● **Your instructions**
Word for word, retype every entry in the listing.
+--
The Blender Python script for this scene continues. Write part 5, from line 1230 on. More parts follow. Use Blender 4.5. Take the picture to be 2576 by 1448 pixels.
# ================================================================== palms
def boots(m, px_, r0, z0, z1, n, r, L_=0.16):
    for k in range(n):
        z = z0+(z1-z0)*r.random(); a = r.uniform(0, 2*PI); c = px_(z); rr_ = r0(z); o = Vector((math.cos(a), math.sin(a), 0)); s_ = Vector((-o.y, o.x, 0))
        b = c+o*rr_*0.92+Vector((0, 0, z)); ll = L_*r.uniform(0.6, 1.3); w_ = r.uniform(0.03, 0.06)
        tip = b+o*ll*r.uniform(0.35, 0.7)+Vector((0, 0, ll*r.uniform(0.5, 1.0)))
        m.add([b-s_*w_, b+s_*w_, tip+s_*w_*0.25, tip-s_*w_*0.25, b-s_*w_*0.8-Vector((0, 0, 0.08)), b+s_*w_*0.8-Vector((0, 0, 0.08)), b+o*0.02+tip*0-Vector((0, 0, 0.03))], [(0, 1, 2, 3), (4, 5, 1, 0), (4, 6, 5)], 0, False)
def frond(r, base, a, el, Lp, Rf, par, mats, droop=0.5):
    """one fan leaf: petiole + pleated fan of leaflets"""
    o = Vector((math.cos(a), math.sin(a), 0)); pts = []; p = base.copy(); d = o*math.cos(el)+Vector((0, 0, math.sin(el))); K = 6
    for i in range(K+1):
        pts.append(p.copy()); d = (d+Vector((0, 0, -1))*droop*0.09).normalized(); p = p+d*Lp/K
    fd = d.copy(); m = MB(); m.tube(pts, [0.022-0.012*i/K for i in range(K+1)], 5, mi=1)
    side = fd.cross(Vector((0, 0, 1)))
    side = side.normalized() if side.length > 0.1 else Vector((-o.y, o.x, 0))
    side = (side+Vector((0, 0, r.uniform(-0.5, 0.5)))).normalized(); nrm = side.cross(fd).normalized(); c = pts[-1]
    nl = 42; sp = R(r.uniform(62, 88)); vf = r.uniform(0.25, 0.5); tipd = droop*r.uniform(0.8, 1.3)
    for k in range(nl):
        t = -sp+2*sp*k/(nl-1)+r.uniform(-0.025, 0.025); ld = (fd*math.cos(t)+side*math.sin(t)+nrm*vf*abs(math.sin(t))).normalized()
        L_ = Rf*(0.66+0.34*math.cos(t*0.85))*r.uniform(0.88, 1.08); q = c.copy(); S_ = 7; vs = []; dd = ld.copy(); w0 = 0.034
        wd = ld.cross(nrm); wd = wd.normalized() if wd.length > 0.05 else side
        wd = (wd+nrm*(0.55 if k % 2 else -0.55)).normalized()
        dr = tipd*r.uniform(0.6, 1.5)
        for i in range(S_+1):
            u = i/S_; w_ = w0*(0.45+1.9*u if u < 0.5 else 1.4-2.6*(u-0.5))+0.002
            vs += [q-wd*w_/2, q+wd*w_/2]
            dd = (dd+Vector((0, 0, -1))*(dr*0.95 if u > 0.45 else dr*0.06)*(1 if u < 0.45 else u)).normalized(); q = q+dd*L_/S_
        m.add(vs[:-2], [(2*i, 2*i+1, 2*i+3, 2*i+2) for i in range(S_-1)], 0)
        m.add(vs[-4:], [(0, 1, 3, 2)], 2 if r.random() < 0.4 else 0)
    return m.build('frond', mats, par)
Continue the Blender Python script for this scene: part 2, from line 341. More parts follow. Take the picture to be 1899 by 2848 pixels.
+--
● **Exercise solution**
The Blender Python script for this scene continues. Write part 5, from line 1230 on. More parts follow. Use Blender 4.5. Take the picture to be 2576 by 1448 pixels.
# ================================================================== palms
def boots(m, px_, r0, z0, z1, n, r, L_=0.16):
    for k in range(n):
        z = z0+(z1-z0)*r.random(); a = r.uniform(0, 2*PI); c = px_(z); rr_ = r0(z); o = Vector((math.cos(a), math.sin(a), 0)); s_ = Vector((-o.y, o.x, 0))
        b = c+o*rr_*0.92+Vector((0, 0, z)); ll = L_*r.uniform(0.6, 1.3); w_ = r.uniform(0.03, 0.06)
        tip = b+o*ll*r.uniform(0.35, 0.7)+Vector((0, 0, ll*r.uniform(0.5, 1.0)))
        m.add([b-s_*w_, b+s_*w_, tip+s_*w_*0.25, tip-s_*w_*0.25, b-s_*w_*0.8-Vector((0, 0, 0.08)), b+s_*w_*0.8-Vector((0, 0, 0.08)), b+o*0.02+tip*0-Vector((0, 0, 0.03))], [(0, 1, 2, 3), (4, 5, 1, 0), (4, 6, 5)], 0, False)
def frond(r, base, a, el, Lp, Rf, par, mats, droop=0.5):
    """one fan leaf: petiole + pleated fan of leaflets"""
    o = Vector((math.cos(a), math.sin(a), 0)); pts = []; p = base.copy(); d = o*math.cos(el)+Vector((0, 0, math.sin(el))); K = 6
    for i in range(K+1):
        pts.append(p.copy()); d = (d+Vector((0, 0, -1))*droop*0.09).normalized(); p = p+d*Lp/K
    fd = d.copy(); m = MB(); m.tube(pts, [0.022-0.012*i/K for i in range(K+1)], 5, mi=1)
    side = fd.cross(Vector((0, 0, 1)))
    side = side.normalized() if side.length > 0.1 else Vector((-o.y, o.x, 0))
    side = (side+Vector((0, 0, r.uniform(-0.5, 0.5)))).normalized(); nrm = side.cross(fd).normalized(); c = pts[-1]
    nl = 42; sp = R(r.uniform(62, 88)); vf = r.uniform(0.25, 0.5); tipd = droop*r.uniform(0.8, 1.3)
    for k in range(nl):
        t = -sp+2*sp*k/(nl-1)+r.uniform(-0.025, 0.025); ld = (fd*math.cos(t)+side*math.sin(t)+nrm*vf*abs(math.sin(t))).normalized()
        L_ = Rf*(0.66+0.34*math.cos(t*0.85))*r.uniform(0.88, 1.08); q = c.copy(); S_ = 7; vs = []; dd = ld.copy(); w0 = 0.034
        wd = ld.cross(nrm); wd = wd.normalized() if wd.length > 0.05 else side
        wd = (wd+nrm*(0.55 if k % 2 else -0.55)).normalized()
        dr = tipd*r.uniform(0.6, 1.5)
        for i in range(S_+1):
            u = i/S_; w_ = w0*(0.45+1.9*u if u < 0.5 else 1.4-2.6*(u-0.5))+0.002
            vs += [q-wd*w_/2, q+wd*w_/2]
            dd = (dd+Vector((0, 0, -1))*(dr*0.95 if u > 0.45 else dr*0.06)*(1 if u < 0.45 else u)).normalized(); q = q+dd*L_/S_
        m.add(vs[:-2], [(2*i, 2*i+1, 2*i+3, 2*i+2) for i in range(S_-1)], 0)
        m.add(vs[-4:], [(0, 1, 3, 2)], 2 if r.random() < 0.4 else 0)
    return m.build('frond', mats, par)
Continue the Blender Python script for this scene: part 2, from line 341. More parts follow. Take the picture to be 1899 by 2848 pixels.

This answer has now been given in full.